Durante estos años Dalí vive en la Residencia de Estudiantes, que entonces alojaba a hijos de familias acomodadas que querían estudiar en Madrid. Allí coincide con Luis Buñuel, Federico García Lorca o Pepín Bello, quienes le describen como un joven tímido y reservado al que apodan como “el polaco”. Con ellos disfrutaría de las noches de jazz en el Rector’s Club del Hotel Palace. En La vida secreta, Salvador Dalí se descibe a sí mismo durante estos años: “Tenía el aspecto de un actor disfrazado con mi bastón de empuñadura de oro, mi chaqueta de terciopelo, mis cabellos como los de una mujer y las patillas que me cubrían la mitad de las mejillas”…”me horrorizaban los pantalones largos y decidí llevarlos cortos con calcetines y, a veces, polainas. Una capa impermeable que llegaba casi al suelo, me protegía en los días de lluvia. Hoy me doy cuenta de que este atuendo resultaba fantástico. La gente no se privaba de comentarlo en mi presencia y, cada vez que entraba o salía de mi habitación, los curiosos se juntaban para verme pasar orgulloso con la cabeza bien alta”. Hoy la Residencia de Estudiantes es un interesante espacio cultural dedicado a divulgar la cultura de los primeros treinta años del siglo XX, conocidos como Edad de Plata, y ofrece becas de alojamiento a jóvenes investigadores, artistas y poetas.

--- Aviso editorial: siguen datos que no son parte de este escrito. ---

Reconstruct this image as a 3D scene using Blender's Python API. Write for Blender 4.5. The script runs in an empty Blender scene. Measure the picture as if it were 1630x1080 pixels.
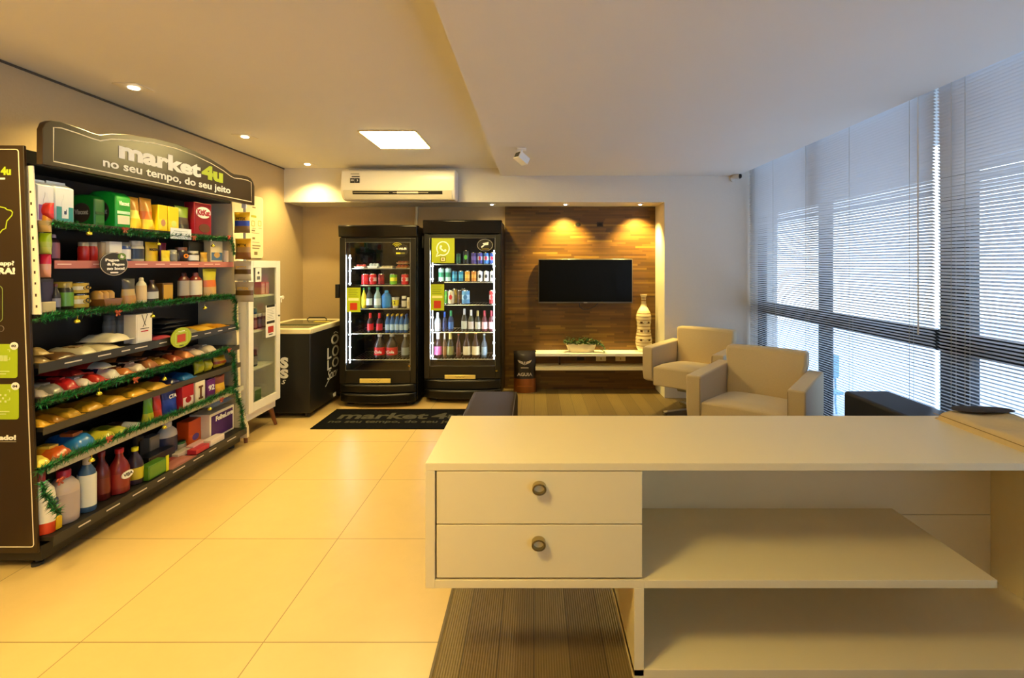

En Madrid, Dalí practica los estilos puntillista, cubista y divisionista, y propone un concepto clave para su generación, “lo putrefacto”, con el que se refiere a lo pretencioso, sensiblero y grandilocuente. Todavía no había conocido el surrealismo y sus obras estaban fuertemente influenciadas por Juan Gris, Rafael Barradas o Giorgio di Chirico. Autoretrato cubista (1923), del Museo Reina Sofía, o Pierrot con guitarra, de la Colección Thyssen-Bornemisza, son obras muy representativas de esta época. Sin embargo, el museo más daliniano de Madrid no conserva ninguna obra suya. Para comprender a este genio excéntrico y concéntrico es necesario dirigirse al Museo del Prado. Dalí, surrealista, radical, precursor del pop y de la performance, a quien tanto le gustaba salir en la tele y en la publicidad, en verdad aspiraba a convertirse en un clásico. Gran conocedor de la pintura renacentista y barroca, en sus obras encontramos numerosos guiños y referencias a Rafael, Zurbarán o Vermeer. Una vez tras enseñar el museo a su amigo el escritor Jean Cocteau, los periodistas les preguntaron qué obra salvarían en el caso de que la pinacoteca se incendiase. Cocteau, a modo de provocación, dijo que el fuego. Dalí, que admiraba profundamente a Velazquez, eligió el aire de la pintura y, especialmente, el aire contenido en Las Meninas.